Andy McDonald, Director for Energy and Low Carbon Technologies at Scottish Enterprise, said:

“We’re pleased to support this initiative, which will bring the brightest minds from academia together with industry to help reduce carbon emissions and their effects on climate change. Low-carbon businesses are the future of our economy and there are many opportunities for companies looking to develop innovative technologies to aid this transition.”

CCUS is one of six priorities in the Scottish Government’s Energy Strategy and is also a key policy of the UK Department for Business, Energy & Industrial Strategy’s Clean Growth Strategy. The Clean Growth Strategy states that it is a reaffirmation of the UK Government’s commitment to deploying CCUS at scale in the UK in the 2030s, subject to cost reduction.

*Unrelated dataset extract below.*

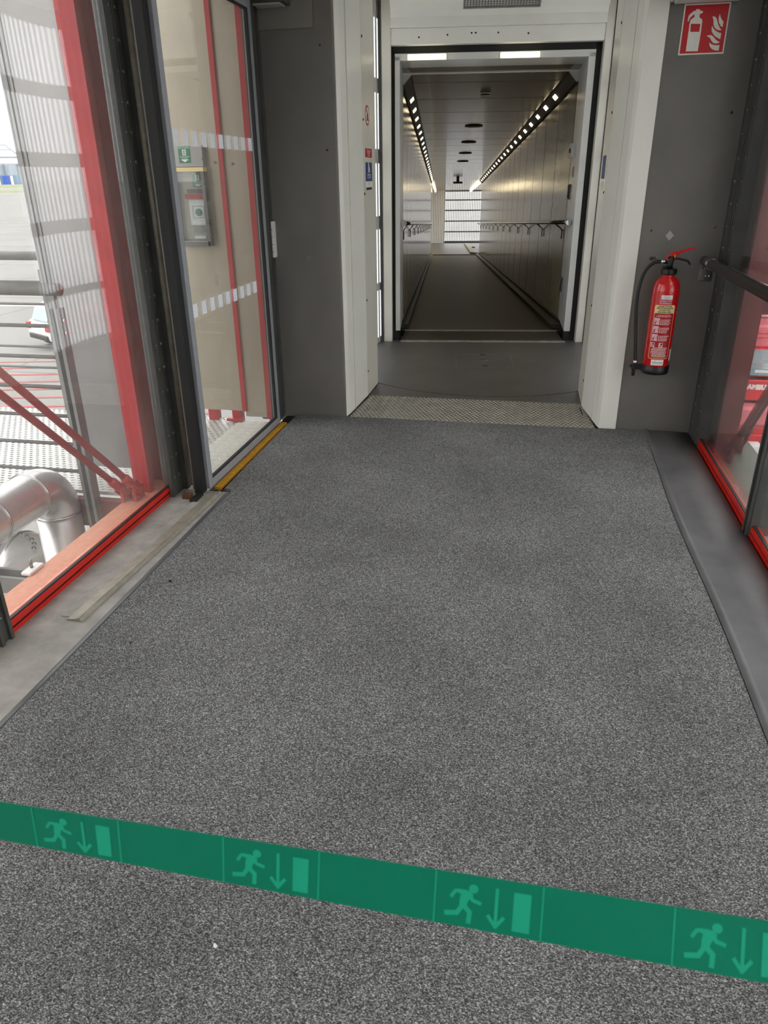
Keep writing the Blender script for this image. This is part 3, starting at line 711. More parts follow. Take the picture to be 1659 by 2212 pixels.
# curtain walls of vertical slats with window slots
ROWS = [(.055,.515),(.587,1.085),(1.203,1.662),(1.781,2.236),(2.351,2.804)]
def curtain(name, pts, frame=None, x0=0, ztop=2.95, rows=ROWS, pw=.074, zb=0):
    """pts: plan polyline"""
    P = [Vector((p[0],p[1],0)) for p in smooth_pts(pts, 20)]
    L = [0]
    for i in range(1,len(P)): L.append(L[-1]+(P[i]-P[i-1]).length)
    def at(s):
        for i in range(1,len(P)):
            if L[i] >= s: k = (s-L[i-1])/(L[i]-L[i-1]); return P[i-1].lerp(P[i],k)
        return P[-1].copy()
    n = int(L[-1]/pw); mb = MB(); gl = MB()
    for k in range(n):
        a, b = at(k*pw), at((k+1)*pw); d = (b-a).normalized(); nn = Vector((-d.y,d.x,0)); l = (b-a).length
        zs = [zb]
        for r0,r1 in rows: zs += [r0+zb,r1+zb]
        zs.append(ztop+zb)
        th = .003
        def slab(s0,s1,z0,z1,off=0,tk=th,tgt=mb):
            q = [a+d*s0+nn*(off-tk/2), a+d*s1+nn*(off-tk/2), a+d*s1+nn*(off+tk/2), a+d*s0+nn*(off+tk/2)]
            tgt.add([(v.x,v.y,z0) for v in q]+[(v.x,v.y,z1) for v in q],[(3,2,1,0),(4,5,6,7),(0,1,5,4),(1,2,6,5),(2,3,7,6),(3,0,4,7)])
        slab(0,l*.24,zb,ztop+zb); slab(l*.76,l,zb,ztop+zb); slab(-.002,.003,zb,ztop+zb,0,.007)
        for i in range(0,len(zs),2): slab(l*.24,l*.76,zs[i],zs[i+1])
        for i in range(1,len(zs)-1,2): slab(l*.24,l*.76,zs[i],zs[i+1],0,.0015,gl)
    t = thing(name,None,None,tuple(P[0]),kind='structure')
    mb.build('slats','slat_paint',t); gl.build('slot_panes','slat_translucent',t)
curtain('wall_rotunda_left', [(-1.22,5.74),(-1.43,6.2),(-1.54,6.85),(-1.475,7.52)])
curtain('wall_rotunda_right', [(.50,5.74),(.70,6.2),(.77,6.95),(.565,7.74)])
struct(MB().box(-1.6,.9,4.9,8.3,2.955,3.05),'ceiling_rotunda','cream_white')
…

The UK CCS Storage Appraisal has found the UK’s offshore geological storage potential at over 78 gigatonnes of CO2 (the equivalent of over 200 years of the UK’s 2017 CO2 emissions). One tonne of CO2 gas fills roughly the same space as a small house.

Globally, power and industry account for about 50% of all greenhouse gas (GHG) emissions. While Scotland’s electricity system is expected to be largely decarbonised by the 2030s, the Scottish Government’s Climate Change Plan recognises CCS “as the only viable technology capable of mitigating industrial scale CO2 emissions in some of the world’s most carbon intensive industrial processes”.